Selain itu, Pri Menix pun menilai upaya pemerintah saat ini yang secara terus menerus untuk meningkatkan produksi beras dalam negeri untuk memenuhi kebutuhannya merupakan pilihan yang bijak. Hal ini sangat beralasan karena dengan kondisi pasar beras dunia yang tipis yakni beras yang diperdagangkan tidak lebih dari 10% dari total produksi beras dunia, maka bagi Indonesia yang berpenduduk cukup besar dengan tingkat partisipasi konsumsi beras hampir 100%, pemenuhan kebutuhan beras yang bergantung pada impor sangat riskan terhadap ketahanan pangan nasional.
“Tak hanya itu, pada kondisi nilai tukar rupiah yang melemah, pilihan memperkuat produksi dalam negeri dan mengurangi atau bahkan tidak impor akan dapat menjaga agar nilai tukar rupiah tidak semakin terpuruk dan mendorong pertumbuhan ekonomi yang berkelanjutan,” terangnya.

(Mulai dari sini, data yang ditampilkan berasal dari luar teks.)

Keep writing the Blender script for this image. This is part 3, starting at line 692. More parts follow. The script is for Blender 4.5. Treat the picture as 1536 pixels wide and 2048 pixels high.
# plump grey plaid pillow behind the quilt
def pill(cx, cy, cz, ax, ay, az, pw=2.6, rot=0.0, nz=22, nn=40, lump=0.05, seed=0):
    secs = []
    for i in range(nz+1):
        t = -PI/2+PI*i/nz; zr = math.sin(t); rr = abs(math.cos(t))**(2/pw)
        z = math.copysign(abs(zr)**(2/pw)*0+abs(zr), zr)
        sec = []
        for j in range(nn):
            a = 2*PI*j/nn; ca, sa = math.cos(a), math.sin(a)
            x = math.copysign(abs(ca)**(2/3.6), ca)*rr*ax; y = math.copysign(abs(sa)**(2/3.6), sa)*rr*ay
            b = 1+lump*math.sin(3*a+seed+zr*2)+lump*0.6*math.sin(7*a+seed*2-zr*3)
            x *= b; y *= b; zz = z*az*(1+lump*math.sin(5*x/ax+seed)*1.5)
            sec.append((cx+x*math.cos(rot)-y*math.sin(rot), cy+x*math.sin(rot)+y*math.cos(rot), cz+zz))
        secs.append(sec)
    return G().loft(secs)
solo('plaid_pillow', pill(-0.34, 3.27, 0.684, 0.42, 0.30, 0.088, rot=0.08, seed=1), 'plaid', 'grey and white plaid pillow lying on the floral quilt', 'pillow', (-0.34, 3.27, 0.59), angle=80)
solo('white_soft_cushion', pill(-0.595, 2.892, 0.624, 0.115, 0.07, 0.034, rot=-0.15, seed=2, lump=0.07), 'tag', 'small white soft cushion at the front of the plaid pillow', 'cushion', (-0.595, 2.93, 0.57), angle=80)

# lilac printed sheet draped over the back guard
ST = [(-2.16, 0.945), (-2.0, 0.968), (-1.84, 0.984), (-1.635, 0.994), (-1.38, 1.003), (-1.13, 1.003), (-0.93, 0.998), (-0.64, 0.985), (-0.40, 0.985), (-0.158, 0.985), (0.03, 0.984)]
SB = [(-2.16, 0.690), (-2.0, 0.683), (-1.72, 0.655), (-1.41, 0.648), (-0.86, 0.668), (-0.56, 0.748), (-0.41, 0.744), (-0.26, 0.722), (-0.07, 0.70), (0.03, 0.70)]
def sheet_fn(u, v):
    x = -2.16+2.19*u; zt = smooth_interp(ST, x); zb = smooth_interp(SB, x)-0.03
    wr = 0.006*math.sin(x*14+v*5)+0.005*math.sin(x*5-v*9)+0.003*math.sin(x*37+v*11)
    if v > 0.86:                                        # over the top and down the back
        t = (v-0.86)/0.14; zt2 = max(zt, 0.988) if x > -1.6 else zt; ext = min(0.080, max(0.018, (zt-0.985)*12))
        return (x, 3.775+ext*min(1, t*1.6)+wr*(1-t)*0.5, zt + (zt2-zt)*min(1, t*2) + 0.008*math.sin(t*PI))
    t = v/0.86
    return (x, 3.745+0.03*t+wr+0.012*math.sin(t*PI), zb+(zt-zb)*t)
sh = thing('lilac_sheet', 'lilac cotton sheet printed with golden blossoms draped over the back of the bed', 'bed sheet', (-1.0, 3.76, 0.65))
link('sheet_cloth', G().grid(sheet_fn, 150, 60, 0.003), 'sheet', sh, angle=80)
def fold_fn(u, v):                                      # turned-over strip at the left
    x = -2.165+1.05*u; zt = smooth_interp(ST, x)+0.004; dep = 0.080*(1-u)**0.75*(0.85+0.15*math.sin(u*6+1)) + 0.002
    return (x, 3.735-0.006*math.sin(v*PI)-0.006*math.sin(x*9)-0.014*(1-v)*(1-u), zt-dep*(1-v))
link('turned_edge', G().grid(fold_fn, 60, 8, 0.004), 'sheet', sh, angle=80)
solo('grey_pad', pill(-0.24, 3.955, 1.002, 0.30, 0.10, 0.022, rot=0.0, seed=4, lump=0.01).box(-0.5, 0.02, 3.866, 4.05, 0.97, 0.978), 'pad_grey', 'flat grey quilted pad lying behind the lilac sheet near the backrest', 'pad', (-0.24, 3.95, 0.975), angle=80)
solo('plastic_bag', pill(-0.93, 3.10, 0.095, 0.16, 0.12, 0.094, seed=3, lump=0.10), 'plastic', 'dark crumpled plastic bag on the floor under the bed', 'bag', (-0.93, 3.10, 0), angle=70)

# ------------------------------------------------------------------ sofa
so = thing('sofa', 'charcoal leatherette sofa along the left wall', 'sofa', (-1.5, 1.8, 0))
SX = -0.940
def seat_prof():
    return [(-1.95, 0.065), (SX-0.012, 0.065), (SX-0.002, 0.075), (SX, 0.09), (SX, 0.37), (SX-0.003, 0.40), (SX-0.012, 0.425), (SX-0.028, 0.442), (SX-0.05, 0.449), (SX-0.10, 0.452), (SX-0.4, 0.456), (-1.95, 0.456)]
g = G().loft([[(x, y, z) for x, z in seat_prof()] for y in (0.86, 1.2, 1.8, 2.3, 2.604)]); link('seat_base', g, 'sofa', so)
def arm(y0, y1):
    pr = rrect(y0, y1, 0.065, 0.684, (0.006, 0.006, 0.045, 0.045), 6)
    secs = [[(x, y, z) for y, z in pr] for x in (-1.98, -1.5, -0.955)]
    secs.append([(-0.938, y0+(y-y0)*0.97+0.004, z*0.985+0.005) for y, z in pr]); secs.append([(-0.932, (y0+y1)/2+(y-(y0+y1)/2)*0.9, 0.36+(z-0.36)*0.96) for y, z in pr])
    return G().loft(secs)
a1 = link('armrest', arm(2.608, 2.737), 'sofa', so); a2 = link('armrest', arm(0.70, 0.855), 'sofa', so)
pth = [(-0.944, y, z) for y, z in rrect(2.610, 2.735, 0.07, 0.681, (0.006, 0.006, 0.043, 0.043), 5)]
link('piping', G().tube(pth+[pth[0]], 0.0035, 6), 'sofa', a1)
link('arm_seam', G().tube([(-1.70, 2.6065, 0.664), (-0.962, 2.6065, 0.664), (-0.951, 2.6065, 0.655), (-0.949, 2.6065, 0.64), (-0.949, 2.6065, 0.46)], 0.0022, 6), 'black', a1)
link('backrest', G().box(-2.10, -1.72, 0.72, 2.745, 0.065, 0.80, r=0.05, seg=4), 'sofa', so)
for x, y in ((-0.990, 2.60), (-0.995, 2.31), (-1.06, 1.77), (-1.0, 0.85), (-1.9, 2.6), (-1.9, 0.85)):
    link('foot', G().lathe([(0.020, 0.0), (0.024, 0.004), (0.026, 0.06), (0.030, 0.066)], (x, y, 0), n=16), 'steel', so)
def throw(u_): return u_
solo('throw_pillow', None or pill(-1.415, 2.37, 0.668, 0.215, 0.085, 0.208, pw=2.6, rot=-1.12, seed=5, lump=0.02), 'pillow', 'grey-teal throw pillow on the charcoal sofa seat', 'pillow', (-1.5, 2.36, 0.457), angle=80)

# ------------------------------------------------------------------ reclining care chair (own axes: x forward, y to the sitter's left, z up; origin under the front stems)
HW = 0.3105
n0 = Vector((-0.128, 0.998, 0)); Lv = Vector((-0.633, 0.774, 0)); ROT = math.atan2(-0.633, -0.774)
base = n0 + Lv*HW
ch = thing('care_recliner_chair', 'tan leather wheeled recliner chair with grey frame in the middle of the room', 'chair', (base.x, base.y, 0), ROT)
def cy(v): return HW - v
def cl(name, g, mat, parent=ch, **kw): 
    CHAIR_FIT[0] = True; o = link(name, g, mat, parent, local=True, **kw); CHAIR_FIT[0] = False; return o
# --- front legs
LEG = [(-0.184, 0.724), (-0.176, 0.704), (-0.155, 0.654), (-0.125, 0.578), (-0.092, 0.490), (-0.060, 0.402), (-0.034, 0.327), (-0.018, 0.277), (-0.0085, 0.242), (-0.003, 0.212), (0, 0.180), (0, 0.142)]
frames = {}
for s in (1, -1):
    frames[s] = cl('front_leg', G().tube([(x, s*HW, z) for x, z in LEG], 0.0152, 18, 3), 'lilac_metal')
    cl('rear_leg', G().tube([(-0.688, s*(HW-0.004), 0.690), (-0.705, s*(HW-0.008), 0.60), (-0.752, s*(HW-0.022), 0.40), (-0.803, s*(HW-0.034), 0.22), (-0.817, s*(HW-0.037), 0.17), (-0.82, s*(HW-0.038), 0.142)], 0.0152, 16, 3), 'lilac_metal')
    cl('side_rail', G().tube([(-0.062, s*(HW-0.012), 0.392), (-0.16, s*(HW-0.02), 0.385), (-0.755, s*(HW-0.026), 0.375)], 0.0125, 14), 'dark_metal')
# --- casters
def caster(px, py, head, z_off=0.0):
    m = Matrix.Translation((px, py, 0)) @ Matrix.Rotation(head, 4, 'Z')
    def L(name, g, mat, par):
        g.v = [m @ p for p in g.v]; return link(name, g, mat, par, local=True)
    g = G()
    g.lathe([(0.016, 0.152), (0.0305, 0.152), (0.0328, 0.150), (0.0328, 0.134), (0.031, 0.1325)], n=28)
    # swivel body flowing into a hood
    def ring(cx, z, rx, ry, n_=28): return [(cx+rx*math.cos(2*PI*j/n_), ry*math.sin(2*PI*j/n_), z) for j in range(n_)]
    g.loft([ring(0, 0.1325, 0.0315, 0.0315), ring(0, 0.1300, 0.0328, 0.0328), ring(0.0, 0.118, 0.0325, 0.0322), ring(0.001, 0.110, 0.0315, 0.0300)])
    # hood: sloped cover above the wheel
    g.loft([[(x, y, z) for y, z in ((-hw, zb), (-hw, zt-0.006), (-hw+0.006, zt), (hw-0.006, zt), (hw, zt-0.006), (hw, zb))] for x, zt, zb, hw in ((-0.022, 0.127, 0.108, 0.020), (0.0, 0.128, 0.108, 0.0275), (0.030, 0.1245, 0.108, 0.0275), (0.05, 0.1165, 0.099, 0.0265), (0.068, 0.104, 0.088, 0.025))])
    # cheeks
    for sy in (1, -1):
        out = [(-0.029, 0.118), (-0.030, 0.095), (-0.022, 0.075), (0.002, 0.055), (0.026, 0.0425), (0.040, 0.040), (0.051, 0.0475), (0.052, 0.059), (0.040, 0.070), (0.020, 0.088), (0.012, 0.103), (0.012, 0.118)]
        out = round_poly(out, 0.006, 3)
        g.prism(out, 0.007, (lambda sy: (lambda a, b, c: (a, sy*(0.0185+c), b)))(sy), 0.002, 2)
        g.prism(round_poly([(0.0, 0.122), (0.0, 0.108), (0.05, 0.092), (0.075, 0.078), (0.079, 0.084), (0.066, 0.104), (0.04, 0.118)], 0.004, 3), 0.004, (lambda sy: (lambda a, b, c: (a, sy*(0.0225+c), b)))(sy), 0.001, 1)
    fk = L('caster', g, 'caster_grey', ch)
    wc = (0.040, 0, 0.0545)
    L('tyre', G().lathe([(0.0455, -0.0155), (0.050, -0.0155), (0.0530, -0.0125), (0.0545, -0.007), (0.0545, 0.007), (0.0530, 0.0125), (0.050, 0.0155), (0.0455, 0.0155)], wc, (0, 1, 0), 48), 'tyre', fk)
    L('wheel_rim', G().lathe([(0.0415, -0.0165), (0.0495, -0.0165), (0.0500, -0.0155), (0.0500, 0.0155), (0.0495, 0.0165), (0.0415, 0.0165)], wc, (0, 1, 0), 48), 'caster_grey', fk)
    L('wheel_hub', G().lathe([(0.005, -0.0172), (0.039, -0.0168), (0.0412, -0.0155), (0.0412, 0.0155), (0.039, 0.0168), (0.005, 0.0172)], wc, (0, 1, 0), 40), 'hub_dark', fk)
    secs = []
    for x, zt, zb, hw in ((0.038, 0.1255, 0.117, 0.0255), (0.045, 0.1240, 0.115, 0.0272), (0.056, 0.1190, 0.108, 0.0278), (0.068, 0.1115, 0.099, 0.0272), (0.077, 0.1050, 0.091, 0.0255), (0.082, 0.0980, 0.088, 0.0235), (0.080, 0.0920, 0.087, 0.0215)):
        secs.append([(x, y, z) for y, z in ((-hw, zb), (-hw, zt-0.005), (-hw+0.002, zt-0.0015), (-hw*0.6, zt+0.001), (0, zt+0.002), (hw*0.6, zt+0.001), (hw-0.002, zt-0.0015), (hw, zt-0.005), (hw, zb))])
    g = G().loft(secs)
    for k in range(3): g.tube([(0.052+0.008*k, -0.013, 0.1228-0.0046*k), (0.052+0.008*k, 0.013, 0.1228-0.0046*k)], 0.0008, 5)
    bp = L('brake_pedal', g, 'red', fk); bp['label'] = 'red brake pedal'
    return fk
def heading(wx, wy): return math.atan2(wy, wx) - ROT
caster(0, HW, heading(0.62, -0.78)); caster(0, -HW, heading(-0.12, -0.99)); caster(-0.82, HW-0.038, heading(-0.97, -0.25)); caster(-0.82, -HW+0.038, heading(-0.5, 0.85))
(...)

“Karena itu, upaya memperkuat produksi dalam negeri dengan menerapkan inovasi teknologi yang berbasis pada keunggulan komparatif dan sumberdaya setempat serta perbaikan efisiesi biaya produksi merupakan pilihan yang bijak. Tentu upaya ini juga sebagai ujung tombak mensukseskan Nawacita Presiden Jokowi yakni membangun negara dari pinggiran,” pungkas Ketut.
Sementara itu, Kepala Pusat Data dan Sistem Informasi, Kementan, Ketut Kariyasa mengatakan terkait data luas panen, walaupun sering disebut dengan pendekatan klasik “eye estimate”, namun dalam pelaksanaannya pencatatan luas panen adalah berdasarkan laporan dari Penyuluh Pertanian Lapangan (PPL) atau Manteri Tani yang tahu betul tentang jumlah luas panen riil yang ada di wilayah kerjanya.
“PPL atau Manteri Tani pada saat melaporkan atau mencatat tidak mendapat tekanan dari siapapun untuk melaporkan lebih dari yang sebenarnya,” pintanya.
Ketut pun menegaskan dalam rangka perbaikan data pangan, Kementan menyambut dengan baik adanya metode baru dalam perhitungan luas panen, yaitu Kerangka Sampel Area (KSA) yang sedang dikembangkan oleh BPS. Bahkan Kementan sangat berharap hasilnya secepat mungkin dirilis.
“Namun yang perlu dicatat bahwa sekalipun dengan menggunakan metode KSA, melalui program-program terebosan yang sedang dijalankan pemerintah melalui Kementan, kami yakin produksi padi atau beras dalam negeri akan tetap lebih besar dari kebutuhannya,” tegasnya.